Stellten den Abschlussbericht vor (von links): SAP-Vorstand Bernd Leukert, Dirk Hoke, CEO von Siemens Customer Services, Accenture-Geschäftsführer Frank Riemensperger, Staatssekretär Matthias Machnig und Acatech-Präsident Henning Kagermann.
Stellten den Abschlussbericht vor (von links): SAP-Vorstand Bernd Leukert, Dirk Hoke, CEO von Siemens Customer Services, Accenture-Geschäftsführer Frank Riemensperger, Staatssekretär Matthias Machnig und Acatech-Präsident Henning Kagermann.

Der Nutzer im Mittelpunkt

Unter diesem Motto steht auch eine Initiative der Bundesregierung, die etwa gleichzeitig mit Industrie 4.0 lanciert wurde. Mehr als 140 Experten aus unterschiedlichen Bereichen der Politik, Wissenschaft und Industrie, darunter auch die Gewerkschaften, haben dazu einen Bericht mit "Umsetzungsempfehlungen für das Zukunftsprojekt Internetbasierte Dienste für die Wirtschaft" erarbeitet und veröffentlicht. Unter www.acatech.de/smart-service-welt lässt er sich ab sofort herunterladen.

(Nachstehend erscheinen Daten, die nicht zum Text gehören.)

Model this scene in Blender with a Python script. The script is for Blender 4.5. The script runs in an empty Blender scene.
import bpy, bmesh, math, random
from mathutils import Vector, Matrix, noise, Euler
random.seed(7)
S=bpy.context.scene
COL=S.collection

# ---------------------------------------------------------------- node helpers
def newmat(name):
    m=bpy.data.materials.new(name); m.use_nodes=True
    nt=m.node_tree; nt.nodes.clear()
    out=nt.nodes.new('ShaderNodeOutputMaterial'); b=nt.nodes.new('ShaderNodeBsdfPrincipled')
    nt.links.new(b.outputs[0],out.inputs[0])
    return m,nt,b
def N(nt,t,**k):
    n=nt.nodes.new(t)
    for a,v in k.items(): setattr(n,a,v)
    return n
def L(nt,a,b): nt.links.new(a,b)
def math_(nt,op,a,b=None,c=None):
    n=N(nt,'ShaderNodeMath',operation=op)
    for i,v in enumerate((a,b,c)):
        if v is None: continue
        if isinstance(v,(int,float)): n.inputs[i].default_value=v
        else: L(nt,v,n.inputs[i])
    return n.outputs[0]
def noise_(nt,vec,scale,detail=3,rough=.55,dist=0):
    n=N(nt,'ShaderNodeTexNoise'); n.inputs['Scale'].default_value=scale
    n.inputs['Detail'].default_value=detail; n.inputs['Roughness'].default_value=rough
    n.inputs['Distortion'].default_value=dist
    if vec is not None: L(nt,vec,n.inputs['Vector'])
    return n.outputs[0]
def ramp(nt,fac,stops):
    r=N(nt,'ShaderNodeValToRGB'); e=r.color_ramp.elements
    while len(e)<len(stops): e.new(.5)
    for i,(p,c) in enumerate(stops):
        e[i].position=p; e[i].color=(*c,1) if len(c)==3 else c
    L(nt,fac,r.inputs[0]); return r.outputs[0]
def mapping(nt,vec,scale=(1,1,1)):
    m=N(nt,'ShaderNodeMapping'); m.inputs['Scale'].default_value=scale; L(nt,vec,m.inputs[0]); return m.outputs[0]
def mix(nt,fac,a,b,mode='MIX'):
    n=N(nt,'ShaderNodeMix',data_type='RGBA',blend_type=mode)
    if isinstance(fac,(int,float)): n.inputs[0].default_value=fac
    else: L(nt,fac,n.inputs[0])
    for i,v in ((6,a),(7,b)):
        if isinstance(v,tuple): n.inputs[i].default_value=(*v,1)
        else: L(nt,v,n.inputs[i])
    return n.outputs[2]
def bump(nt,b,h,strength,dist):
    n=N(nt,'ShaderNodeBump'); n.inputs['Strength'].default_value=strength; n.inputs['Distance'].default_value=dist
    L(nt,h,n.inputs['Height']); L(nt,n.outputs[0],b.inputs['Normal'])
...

"Industrie 4.0 und Smart-Service-Welt sind zwei Seiten derselben Medaille", sagte Acatech-Präsident Henning Kagermann anlässlich der offiziellen Vorstellung des Berichts auf der CeBIT. Industrie 4.0 sei bereits eine "starke Marke", decke aber nur die Produktseite ab. Dazu gehöre unbedingt der Gegenpart, der den Nutzer in den Mittelpunkt stelle. Und das sollen die Smart Services tun.

Forderungen an die Politik

In der Langfassung enthält der Bericht eine Reihe von Anwendungsbeispielen, die heute schon in Arbeit sind, so Kagermann. Sie könnten die Basis für "Living Labs" bilden.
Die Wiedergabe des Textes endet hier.